What Are Weeds?

A non-useful plant. Some weeds have attractive flowers, but they’ll take over your landscape if you allow them.

Consider the wild morning glory vine. Pretty, small white or pink flowers shaped like a phonograph bell speaker. If they get a foothold, it can take several seasons to pull them out while they climb and strangle whatever they entwine themselves around. Other weeds have underground root systems – sneakily popping up far away from the original spot. They can be hard to eliminate – think poison ivy vines. Invasive crabgrass will crowd out a bright green lawn as its non-stop-growing stems root anywhere they touch the ground. The bright colored yellow dandelion soon becomes a lollipop of seeds blowing everywhere.

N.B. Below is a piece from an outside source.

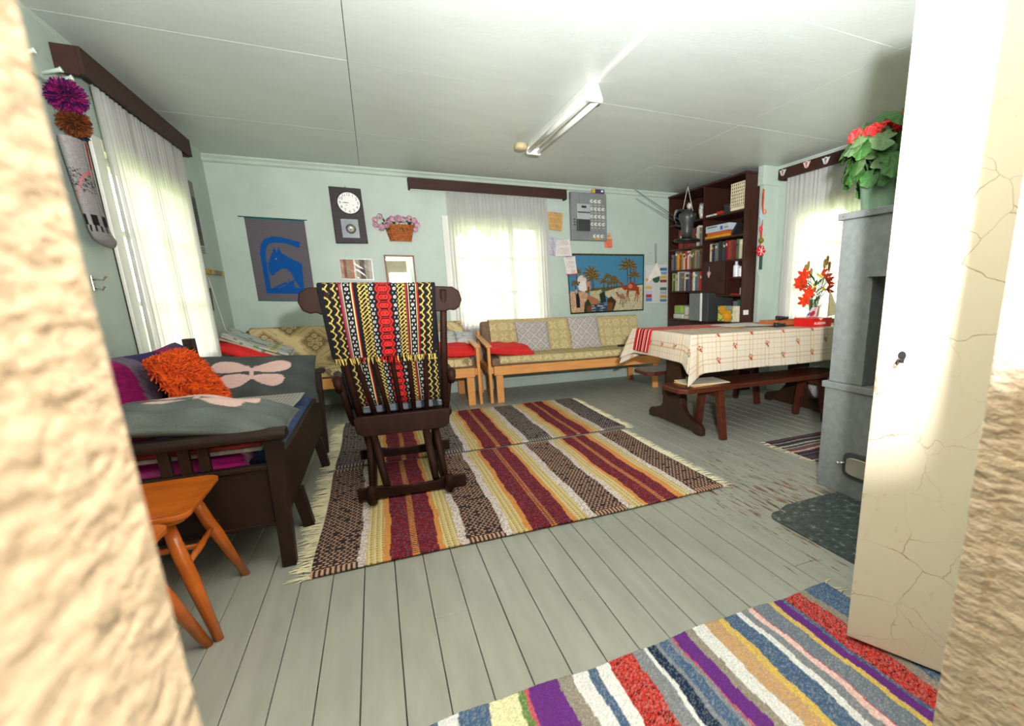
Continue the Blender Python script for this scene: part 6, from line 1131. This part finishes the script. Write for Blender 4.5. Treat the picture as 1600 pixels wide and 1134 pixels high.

We each need to take stock of what is a profitable flower growing in the landscape of our thoughts, and which are invasive weeds sown in our minds and hearts to bring us down.

Seeds of all kinds fly through the air, by wind, on birds and animals, what we watch and listen to, who we hang around. We have to decide if it is a weed seed growing in our mind or a flower seed of something useful.

When any seed takes root, it’s small and easy to pull before it causes damage. So let’s tend our mental garden often and keep unwanted weeds from getting started.

To Teach

  • To teach means there’s something to learn.
  • To learn means there’s something to advance in – grow.
  • To advance means to move forward.
  • To move forward means progress.
  • To progress means grow stronger.
  • To grow stronger means more capable = have more to offer.
  • To offer more = more helpful.
  • To be more helpful = more useful.
  • To be more useful = greater outreach.
  • Greater outreach = more effective.
  • More effective = touching more people’s lives.

Now you have become a teacher.

  1. What do you like to teach?
  2. What do you like to learn?

The Builder’s Reward

Dad and I ripped out the slippery old wood deck in front of our house revealing a large, abandoned flower bed and a beautiful curved concrete walkway with steps leading to the front door.

Using the old deck boards, we measured and cut them into fence boards… our own version of picket fence stretching across in front of the house lining the sidewalk leading from the garage to the newly revealed sidewalk and on in front of the large garden area to the other side of the front yard.

That was almost 35 years ago. We don’t live there anymore, but I have driven by the house many times and the fence is still there, still standing strong (although it’s been painted purple), but it is still my dad’s and my fence. It was our design and our build.

What a reward! We built something nice and other people are still able to enjoy it. It was beneficial not only to us but future homeowners. This is part of how we’re made – to know we can make something and what we make will be useful and appreciated.

Think of something in your life you made or created that others enjoy yet today.

There will be something and you can be encouraged by it.